One of my ongoing interests have to be the short story anthologies presented by Alfred Hitchcock. Go into a decent used bookstore and you'll probably find some. These suckers really thrived in the 60s and 70s and came out in the dozens. Whoever actually assembled these stories had excellent taste. Although Hitch probably didn't play a heavy part in selection, I don't think he would've gone through anything with his name on it unless he gave it a good glance and his thumbs up. Several of these tales became adapted into one TV show or another, including Alfred Hitchcock Presents. Discussing any particular collection wouldn't be helpful because there are too many to choose from and one is as good as another. Instead, I'd like to mention a few writers who showed up in these collections on a fairly regular basis.

Henry Slesar is a national treasure. No lie, no exaggeration. He had roughly 40 stories adapted for Hitchcock Presents, more than any other writer by a long shot. These stories were tightly written with a sense of delightful irony. "Cop for A Day" was my intro to Slesar and my interest in him snowballed. "The Right Price," "The Kind Waitress," and "Party Line" are a few examples of his literary deftness. Unfortunately, the few single author collections by him are out of print and scarce. If anyone who is reading this has any influence: PLEASE REPRINT THIS GUY!!!!

Jonathan Craig, an unsung hero. He made major contribution to crime fiction by publishing some of the first police procedural novels (the 6th Precinct series). He also wrote some excellent crime noir novels (Alley Girl and So Young, So Wicked). To top it off, his short stories are great too. "This Day's Evil" and "Yesterday's Evil" are wonderfully sardonic and grim. His short stories have never been collected. He needs a collection. He also wrote paperback gothics under the moniker Jennifer Hale, including Stormhaven that was infamously covered in Bill Pronzini's Gun in Cheek.

Richard Deming also shows up frequently in Hitchcock collections. Only two of his stories were adapted for AH Presents and no short story collection of his appears in print form. It's a shame. His story "Hit and Run" is a tightly written noir story of a private eye who ends up with a murderess for a client. "The Better Bargain" was adapted for AH Presents with some brutal and clever irony. I've only dipped my toes into his work but I'm enthusiastic to read more.

Jack Ritchie. I discussed this fellow a few months ago. He needs more short story collections. Stories like "Remains to Be Seen" and "For All the Rude People" demonstrate that his talent should be the envy of lesser writers.
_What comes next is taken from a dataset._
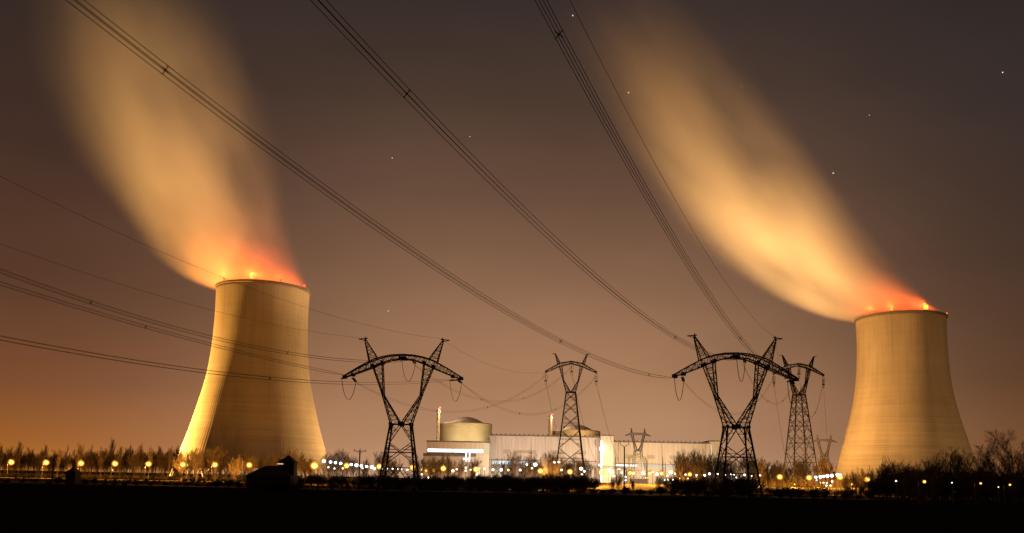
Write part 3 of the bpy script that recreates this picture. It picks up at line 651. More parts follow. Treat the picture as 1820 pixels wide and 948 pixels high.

There are scores of authors I can mention, but I'll finish with Donald Westlake aka Richard Stark. He has a reputation for having written the Parker novels, which makes him a crime fiction legend. He also wrote some excellent short stories including "One on a Desert Island" and "Journey to Death" which are great fun.

Just to name-drop, the Hitchcock collections are fun to hunt down since you'll find entries by other excellent writers like Talmage Powell, Robert Colby, Robert Bloch, Fletcher Flora, Lawrence Block, Bill Pronzini, Helen Nielsen, Ed McBain, Robert Arthur (who kicked off the classic Three Investors kid series), and many others. It's a plethora of excellence.